Die Industrie hat in enger Abstimmung mit dem BMVg bereits weitergehende Maßnahmen eingeleitet. Alle Kräfte sind nun darauf gerichtet, die Fahrzeuge in den nächsten zwei bis drei Wochen instand zu setzen. Die Analyse der Ursachen der offenbar sehr distinktiven Schadensfälle und Schadenausmaße wurde unmittelbar nach Bekanntwerden auch auf der industriellen Seite sofort angestoßen. Von Anfang an agiert die Industrie in diesem Prozess der Analyse engstens mit dem BMVg und der Bundeswehr.
In Abstimmung mit dem Verteidigungsministerium wurden seitens der industriellen Partner Sofortmaßnahmen vorgeschlagen und diese in einem Maßnahmenpaket vorgelegt. Im Zuge der Umsetzung des besagten Maßnahmenpakets wurde fachkundiges Personal von KMW und Rheinmetall auch die Bundeswehr-Standorte entsandt, an denen sich weitere defekte Puma-Fahrzeuge befinden.

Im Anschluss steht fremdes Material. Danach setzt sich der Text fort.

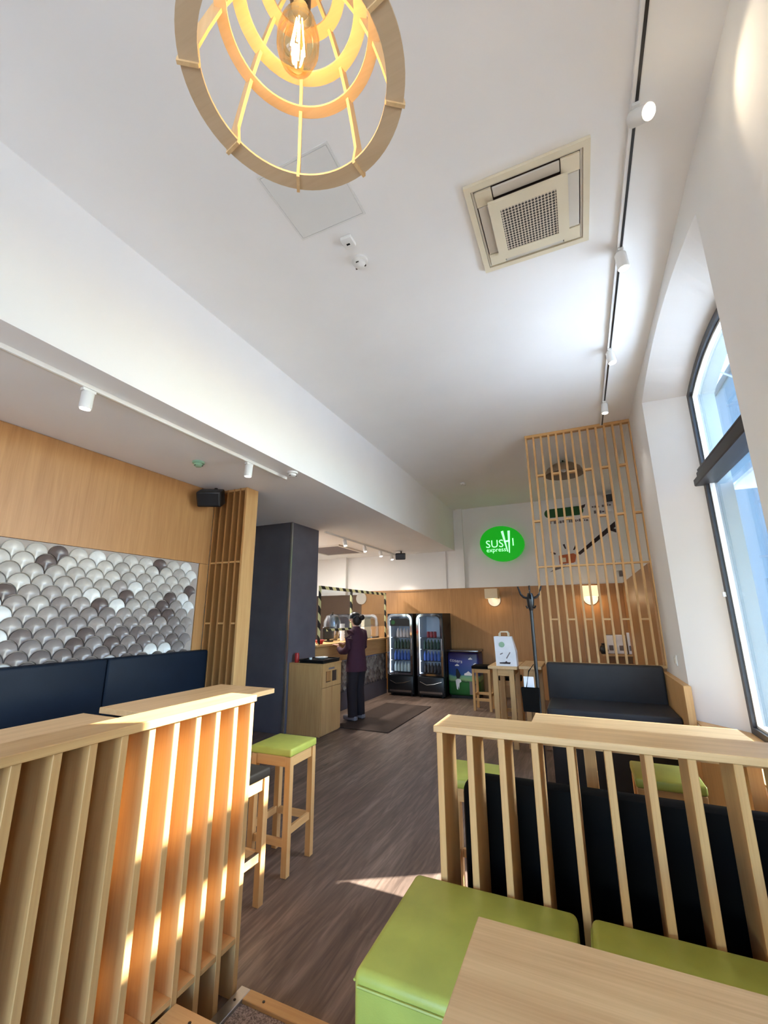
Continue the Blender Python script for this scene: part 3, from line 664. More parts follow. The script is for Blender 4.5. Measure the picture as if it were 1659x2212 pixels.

Das System Puma stellt das Herzstück der verbundenen digitalisierten Landstreitkräfte der Bundeswehr dar. Die Kriegstauglichkeit des Systems wurde im Jahr 2021 im Zuge einer aufwendigen technischen Prüfung bestätigt.
Um die Bereitschaft der VJTF-Kräfte über den gesamten Zeitraum des Einsatzes verlässlich zu gewährleisten, sollte die Industrie zur Begleitung des Schützenpanzers Puma als Teil des Verbandes kontinuierlich vor Ort bereitstehen und hinzugezogen werden.
Die Industrie will alles daran setzen, dass der Puma weiter Rückgrat der deutschen Panzergrenadiertruppe bleibt. Zugleich ist der Puma für das deutsche Heer integraler und unverzichtbarer Bestandteil des Systems Panzergrenadier.
KMW und Rheinmetall sehen die erfolgreiche Zusammenarbeit mit BMVg und Bundeswehr bei Entwicklung und Zertifizierung des Schützenpanzers Puma als Garanten für die Lösung der aktuell aufgetretenen Probleme.

Die Mitteilung im Original:
20221221_Statement_PUMA_KMW_Rheinmetall

(Aus gegebenem Anlass die dringende Bitte, bei der Debatte nicht völlig in den Bereich der Spekulationen und Anschuldigungen abzugleiten.